El sacerdote es aquel que «encarna la presencia de Cristo, testimoniando su presencia salvífica», escribe en este sentido Benedicto XVI en la Carta de proclamación del Año sacerdotal. Leyendo este volumen, se ve claramente como él mismo, en sesenta y cinco años de sacerdocio que hoy celebramos, ha vivido y vive, ha testimoniado y testimonia ejemplarmente esta esencia del actuar sacerdotal.
El cardenal Ludwig Gerhard Müller ha afirmado con autoridad que la obra teológica de Joseph Ratzinger, antes, y de Benedicto XVI, después, lo sitúa en esa serie de grandísimos teólogos que han ocupado la cátedra de Pedro; como, por ejemplo, el papa León Magno, santo y doctor de la Iglesia.
Renunciando al ejercicio activo del ministerio petrino, Benedicto XVI ha decidido ahora dedicarse totalmente al servicio de la oración: «El Señor me llama a “subir al monte” a dedicarme todavía más a la oración y a la meditación. Pero esto no significa abandonar la Iglesia, más aún, si Dios me pide esto es propiamente para que pueda continuar sirviéndola con la misma dedicación y el mismo amor con el que he tratado de hacerlo hasta ahora», ha dicho en el último y conmovedor Ángelus que ha rezado. Desde este punto de vista, a la justa consideración del Prefecto para la Doctrina de la Fe, querría añadir que quizás es precisamente hoy, como papa emérito, cuando él nos está impartiendo del modo más evidente una de sus más grandes lecciones de «teología de rodillas».

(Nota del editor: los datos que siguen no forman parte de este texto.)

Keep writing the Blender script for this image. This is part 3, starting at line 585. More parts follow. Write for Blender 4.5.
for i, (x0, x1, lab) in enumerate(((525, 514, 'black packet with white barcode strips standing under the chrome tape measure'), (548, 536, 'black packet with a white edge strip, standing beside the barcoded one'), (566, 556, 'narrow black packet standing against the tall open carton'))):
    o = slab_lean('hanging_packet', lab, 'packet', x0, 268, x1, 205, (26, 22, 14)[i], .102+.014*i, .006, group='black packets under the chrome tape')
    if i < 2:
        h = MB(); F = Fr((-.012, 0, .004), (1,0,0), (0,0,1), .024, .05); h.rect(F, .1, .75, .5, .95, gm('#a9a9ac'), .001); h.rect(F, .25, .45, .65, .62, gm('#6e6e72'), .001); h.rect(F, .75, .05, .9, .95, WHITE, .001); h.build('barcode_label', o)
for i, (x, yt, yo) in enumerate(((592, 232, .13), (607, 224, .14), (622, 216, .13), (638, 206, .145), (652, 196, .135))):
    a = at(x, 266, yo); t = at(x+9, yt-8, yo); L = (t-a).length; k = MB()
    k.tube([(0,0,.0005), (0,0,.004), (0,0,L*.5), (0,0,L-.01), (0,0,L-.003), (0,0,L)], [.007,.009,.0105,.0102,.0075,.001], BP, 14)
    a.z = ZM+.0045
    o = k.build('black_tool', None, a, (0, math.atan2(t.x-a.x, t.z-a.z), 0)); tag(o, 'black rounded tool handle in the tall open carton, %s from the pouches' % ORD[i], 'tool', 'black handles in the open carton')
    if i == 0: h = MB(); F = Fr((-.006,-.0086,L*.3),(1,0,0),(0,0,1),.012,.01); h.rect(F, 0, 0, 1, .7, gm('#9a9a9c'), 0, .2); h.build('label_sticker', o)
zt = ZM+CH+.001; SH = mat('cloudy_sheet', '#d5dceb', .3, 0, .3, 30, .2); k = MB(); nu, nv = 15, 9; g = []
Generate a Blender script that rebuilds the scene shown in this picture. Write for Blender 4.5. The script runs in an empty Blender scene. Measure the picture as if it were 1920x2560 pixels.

Porque Benedicto XVI nos sigue testimoniando, quizás ahora, sobre todo, desde el Monasterio Mater Ecclesiae, en el que se ha retirado, de un modo todavía más luminoso, el «factor decisivo», ese íntimo núcleo del ministerio sacerdotal que los diáconos, los sacerdotes y los obispos nunca deben olvidar, a saber, que el primer y el más importante servicio no es la gestión de los «asuntos corrientes», sino rezar por los demás, sin interrupción, con alma y cuerpo, precisamente como lo hace hoy el papa emérito: constantemente inmerso en Dios, con el corazón siempre dirigido a Él, como un amante que en cada instante piensa en el amado, haga lo que haga. Así, Su Santidad, Benedicto XVI, con su testimonio, nos muestra cuál es la verdadera oración: no la ocupación de algunas personas consideradas particularmente devotas y quizás tenidas por poco aptas para resolver problemas prácticos, para ese «hacer» que, sin embargo, los más «activos» creen que es el elemento decisivo de nuestro servicio sacerdotal, relegando así de hecho la oración al «tiempo libre». Orar no es tampoco simplemente una buena práctica para poner un poco en paz la propia conciencia, o solo un medio devoto para obtener de Dios lo que en un momento determinado creemos que sirve. No. La oración, nos dice en este libro y nos testimonia Benedicto XVI, es el factor decisivo: es una intercesión de la que tienen más necesidad que nunca tanto la Iglesia como el mundo —y tanto más en este momento de verdadero y propio cambio de época—; tienen necesidad de ella como del pan, más que del pan. Porque orar es confiar la Iglesia a Dios, con la conciencia de que la Iglesia no es nuestra, sino Suya, y que precisamente por esto él no la abandonará; porque orar significa confiar el mundo y la humanidad a Dios; la oración es la clave que abre el corazón de Dios, es la única que consigue introducir de nuevo a Dios siempre, continuamente, en este mundo nuestro, y es, a la vez, la única que consigue introducir de nuevo a los hombres y al mundo siempre, continuamente, en Él, como el hijo pródigo que vuelve a su Padre, lleno de amor por él, y no espera más que poder abrazarlo. Benedicto XVI no olvida que la oración es la primera tarea del obispo.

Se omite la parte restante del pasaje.